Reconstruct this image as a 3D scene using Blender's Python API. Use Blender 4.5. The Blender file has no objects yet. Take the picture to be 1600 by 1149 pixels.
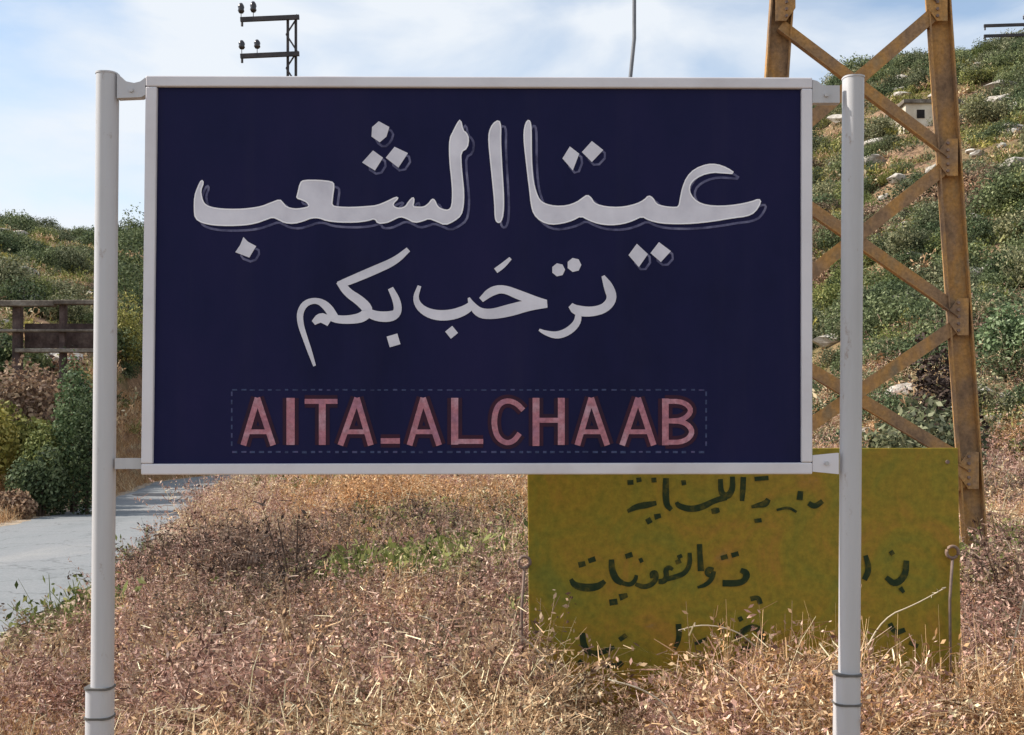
import bpy, math, random
import numpy as np
from mathutils import Vector, Matrix
from mathutils.geometry import tessellate_polygon

R = math.radians
rng = np.random.default_rng(7)
random.seed(7)
SC = bpy.context.scene
COL = SC.collection

# ------------------------------------------------------------------ camera
CAM_Z = 1.6
F = 1700.0          # focal length in photo pixels (photo is 1600 wide)
HY = 700.0          # photo row of the horizon
cam_d = bpy.data.cameras.new('camera')
cam = bpy.data.objects.new('camera', cam_d)
COL.objects.link(cam)
cam.location = (0, 0, CAM_Z)
cam.rotation_euler = (R(90), 0, 0)
cam_d.sensor_width = 36
cam_d.lens = 36 * F / 1600
cam_d.shift_y = (HY - 574.5) / 1600
cam_d.clip_start = 0.05
cam_d.clip_end = 6000
SC.camera = cam

# ------------------------------------------------------------------ light
SUN = Vector((-0.90, 0.03, 0.74)).normalized()
SUN_EL = math.asin(SUN.z)
SUN_ROT = math.atan2(SUN.x, SUN.y)
world = bpy.data.worlds.new('World')
SC.world = world
world.use_nodes = True
nt = world.node_tree
nt.nodes.clear()
wo = nt.nodes.new('ShaderNodeOutputWorld')
bg = nt.nodes.new('ShaderNodeBackground')
bg.inputs['Strength'].default_value = 0.075
sky = nt.nodes.new('ShaderNodeTexSky')
sky.sky_type = 'NISHITA'
sky.sun_disc = False
sky.sun_elevation = SUN_EL
sky.sun_rotation = SUN_ROT
sky.air_density = 1.0
sky.dust_density = 0.4
sky.ozone_density = 1.0
tc = nt.nodes.new('ShaderNodeTexCoord')
mp = nt.nodes.new('ShaderNodeMapping')
mp.inputs['Scale'].default_value = (1.0, 1.0, 2.6)
mp.inputs['Location'].default_value = (0.35, 0.1, 0.42)
n1 = nt.nodes.new('ShaderNodeTexNoise')
n1.inputs['Scale'].default_value = 3.2
n1.inputs['Detail'].default_value = 7
n1.inputs['Roughness'].default_value = 0.5
n1.inputs['Distortion'].default_value = 0.35
cr = nt.nodes.new('ShaderNodeValToRGB')
cr.color_ramp.elements[0].position = 0.40
cr.color_ramp.elements[0].color = (0.10, 0.10, 0.10, 1)
cr.color_ramp.elements[1].position = 0.58
cr.color_ramp.elements[1].color = (0.95, 0.95, 0.95, 1)
sc_ = nt.nodes.new('ShaderNodeMix'); sc_.data_type = 'RGBA'; sc_.blend_type = 'MULTIPLY'
sc_.inputs['Factor'].default_value = 1.0
sc_.inputs[7].default_value = (2.3, 2.2, 2.05, 1)
mx = nt.nodes.new('ShaderNodeMix'); mx.data_type = 'RGBA'
mx.inputs[7].default_value = (9.3, 9.8, 10.4, 1)
L = nt.links.new
L(tc.outputs['Generated'], mp.inputs['Vector'])
L(mp.outputs['Vector'], n1.inputs['Vector'])
L(n1.outputs['Fac'], cr.inputs['Fac'])
L(cr.outputs['Color'], mx.inputs['Factor'])
L(sky.outputs['Color'], sc_.inputs[6])
L(sc_.outputs[2], mx.inputs[6])
L(mx.outputs[2], bg.inputs['Color'])
L(bg.outputs['Background'], wo.inputs['Surface'])

sun_d = bpy.data.lights.new('sun', 'SUN')
sun_d.energy = 5.0
sun_d.angle = R(0.6)
sun_d.color = (1.0, 0.93, 0.83)
sun = bpy.data.objects.new('sun', sun_d)
COL.objects.link(sun)
sun.rotation_euler = SUN.to_track_quat('Z', 'Y').to_euler()
sun.location = (-20, -5, 25)

SC.view_settings.view_transform = 'Standard'
SC.view_settings.look = 'None'
SC.view_settings.exposure = 0.34
SC.view_settings.gamma = 1.0
SC.view_settings.use_curve_mapping = False
SC.render.engine = 'CYCLES'
SC.cycles.max_bounces = 6
SC.cycles.transparent_max_bounces = 8

# ------------------------------------------------------------------ helpers
def P(px, py, Y):
    """photo pixel at depth Y -> world point"""
    return Vector(((px - 800) / F * Y, Y, CAM_Z + (HY - py) / F * Y))

def tag(o, label=None, cat=None, group=None, kind=None):
    if label: o['label'] = label
    if cat: o['category'] = cat
    if group: o['group'] = group
    if kind: o['kind'] = kind
    return o

def empty(name, loc, label, cat, group=None, rz=0.0):
    o = bpy.data.objects.new(name, None)
    COL.objects.link(o)
    o.location = loc
    o.rotation_euler.z = rz
    o.empty_display_size = 0.1
    return tag(o, label, cat, group)

def copy_tree(o, parent=None):
    c = o.copy(); COL.objects.link(c)
    if parent is not None: c.parent = parent
    for ch in list(o.children): copy_tree(ch, c)
    return c

class MB:
    """mesh builder in world or local coordinates"""
    def __init__(s): s.v = []; s.f = []; s.smooth = False
    def add(s, vs, fs):
        n = len(s.v); s.v += [tuple(v) for v in vs]; s.f += [tuple(i + n for i in f) for f in fs]
    def box(s, c, size, M=None):
        hx, hy, hz = size[0] / 2, size[1] / 2, size[2] / 2
        vs = [Vector((x, y, z)) for x in (-hx, hx) for y in (-hy, hy) for z in (-hz, hz)]
        if M is not None: vs = [M @ v for v in vs]
        vs = [v + Vector(c) for v in vs]
        s.add(vs, [(0, 1, 3, 2), (4, 6, 7, 5), (0, 4, 5, 1), (2, 3, 7, 6), (0, 2, 6, 4), (1, 5, 7, 3)])
    def prism(s, prof, a, b, side=Vector((1, 0, 0))):
        """closed 2D profile (u along side, v along the third axis) swept from a to b"""
        a = Vector(a); b = Vector(b); d = (b - a).normalized()
        u = (side - d * side.dot(d)).normalized(); w = d.cross(u)
        n = len(prof)
        vs = [a + u * p[0] + w * p[1] for p in prof] + [b + u * p[0] + w * p[1] for p in prof]
        fs = [(i, (i + 1) % n, n + (i + 1) % n, n + i) for i in range(n)]
        tr = tessellate_polygon([[Vector((p[0], p[1], 0)) for p in prof]])
        fs += [tuple(t) for t in tr] + [tuple(n + i for i in reversed(t)) for t in tr]
        s.add(vs, fs)
    def tube(s, pts, rad, seg=8, cap=True):
        pts = [Vector(p) for p in pts]
        n = len(pts); rings = []
        for i, p in enumerate(pts):
            d = (pts[min(i + 1, n - 1)] - pts[max(i - 1, 0)]).normalized()
            r = rad[i] if hasattr(rad, '__len__') else rad
            up = Vector((0, 0, 1)) if abs(d.z) < 0.9 else Vector((1, 0, 0))
            a = d.cross(up).normalized(); b = d.cross(a)
            rings.append([p + (a * math.cos(t) + b * math.sin(t)) * r for t in [2 * math.pi * k / seg for k in range(seg)]])
        vs = [v for ring in rings for v in ring]
        fs = []
        for i in range(n - 1):
            for k in range(seg):
                k2 = (k + 1) % seg
                fs.append((i * seg + k, i * seg + k2, (i + 1) * seg + k2, (i + 1) * seg + k))
        if cap:
            fs.append(tuple(range(seg))[::-1]); fs.append(tuple((n - 1) * seg + k for k in range(seg)))
        s.add(vs, fs)
    def mesh(s, name, mat):
        me = bpy.data.meshes.new(name)
        me.from_pydata([tuple(v) for v in s.v], [], s.f)
        if s.smooth: me.polygons.foreach_set('use_smooth', [True] * len(me.polygons))
        me.materials.append(mat); me.update()
        return me
    def build(s, name, mat, parent=None):
        me = s.mesh(name, mat)
        o = bpy.data.objects.new(name, me); COL.objects.link(o)
        if parent is not None:
            o.parent = parent
            o.matrix_parent_inverse = parent_world(parent).inverted()
        fix_normals(me)
        return o

def parent_world(o):
    M = Matrix.LocRotScale(o.location, o.rotation_euler, o.scale)
    if o.parent is not None: M = parent_world(o.parent) @ o.matrix_parent_inverse @ M
    return M

import bmesh
def fix_normals(me):
    bm = bmesh.new(); bm.from_mesh(me)
    bmesh.ops.recalc_face_normals(bm, faces=bm.faces)
    bm.to_mesh(me); bm.free()

def rounded(w, h, r, seg=4):
    pts = []
    for cx, cy, a0 in ((w/2-r, h/2-r, 0), (-w/2+r, h/2-r, 90), (-w/2+r, -h/2+r, 180), (w/2-r, -h/2+r, 270)):
        for k in range(seg + 1):
            a = R(a0 + 90 * k / seg)
            pts.append((cx + r * math.cos(a), cy + r * math.sin(a)))
    return pts

# ------------------------------------------------------------------ materials
def mat_new(name, rough=0.7, spec=0.3, metallic=0.0):
    m = bpy.data.materials.new(name); m.use_nodes = True
    b = m.node_tree.nodes['Principled BSDF']
    b.inputs['Roughness'].default_value = rough
    b.inputs['Specular IOR Level'].default_value = spec
    b.inputs['Metallic'].default_value = metallic
    return m, m.node_tree, b

def ramp(t, stops, interp='LINEAR'):
    n = t.nodes.new('ShaderNodeValToRGB'); e = n.color_ramp
    e.interpolation = interp
    while len(e.elements) < len(stops): e.elements.new(0.5)
    for el, (p, c) in zip(e.elements, stops):
        el.position = p; el.color = (c[0], c[1], c[2], 1)
    return n

def noise(t, scale, detail=5, rough=0.55, vec=None, dist=0.0, stretch=None, obj=True):
    n = t.nodes.new('ShaderNodeTexNoise')
    n.inputs['Scale'].default_value = scale; n.inputs['Detail'].default_value = detail
    n.inputs['Roughness'].default_value = rough; n.inputs['Distortion'].default_value = dist
    c = t.nodes.new('ShaderNodeTexCoord')
    src = c.outputs['Object']
    if stretch:
        m = t.nodes.new('ShaderNodeMapping'); m.inputs['Scale'].default_value = stretch
        t.links.new(src, m.inputs['Vector']); src = m.outputs['Vector']
    t.links.new(src, n.inputs['Vector'])
    return n

def mixc(t, fac, a, b, mode='MIX'):
    m = t.nodes.new('ShaderNodeMix'); m.data_type = 'RGBA'; m.blend_type = mode
    for sock, val in ((m.inputs['Factor'], fac), (m.inputs[6], a), (m.inputs[7], b)):
        if isinstance(val, (int, float)): sock.default_value = val
        elif isinstance(val, tuple): sock.default_value = (val[0], val[1], val[2], 1)
        else: t.links.new(val, sock)
    return m.outputs[2]

def bump(t, b, h, strength=0.3, dist=0.01):
    n = t.nodes.new('ShaderNodeBump'); n.inputs['Strength'].default_value = strength
    n.inputs['Distance'].default_value = dist
    t.links.new(h, n.inputs['Height']); t.links.new(n.outputs['Normal'], b.inputs['Normal'])

def noisy(name, cols, scale, rough=0.7, spec=0.3, metallic=0.0, detail=6, stretch=None, bstr=0.2, bdist=0.004, fine=None):
    m, t, b = mat_new(name, rough, spec, metallic)
    n = noise(t, scale, detail, 0.6, stretch=stretch)
    k = len(cols)
    r = ramp(t, [(0.3 + 0.4 * i / max(1, k - 1), c) for i, c in enumerate(cols)])
    t.links.new(n.outputs['Fac'], r.inputs['Fac'])
    out = r.outputs['Color']
    if fine:
        n2 = noise(t, fine, 3, 0.6)
        r2 = ramp(t, [(0.3, (0.72, 0.72, 0.72)), (0.7, (1.15, 1.15, 1.15))])
        t.links.new(n2.outputs['Fac'], r2.inputs['Fac'])
        out = mixc(t, 1.0, out, r2.outputs['Color'], 'MULTIPLY')
    t.links.new(out, b.inputs['Base Color'])
    if bstr: bump(t, b, n.outputs['Fac'], bstr, bdist)
    return m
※
WRITTEN EXERCISE:
Reproduce the material above exactly, first line through the line that contains "COL = SC.collection", minus the pictures.

SOLUTION FOR THIS PROBLEM:
Reconstruct this image as a 3D scene using Blender's Python API. Use Blender 4.5. The Blender file has no objects yet. Take the picture to be 1600 by 1149 pixels.
import bpy, math, random
import numpy as np
from mathutils import Vector, Matrix
from mathutils.geometry import tessellate_polygon

R = math.radians
rng = np.random.default_rng(7)
random.seed(7)
SC = bpy.context.scene
COL = SC.collection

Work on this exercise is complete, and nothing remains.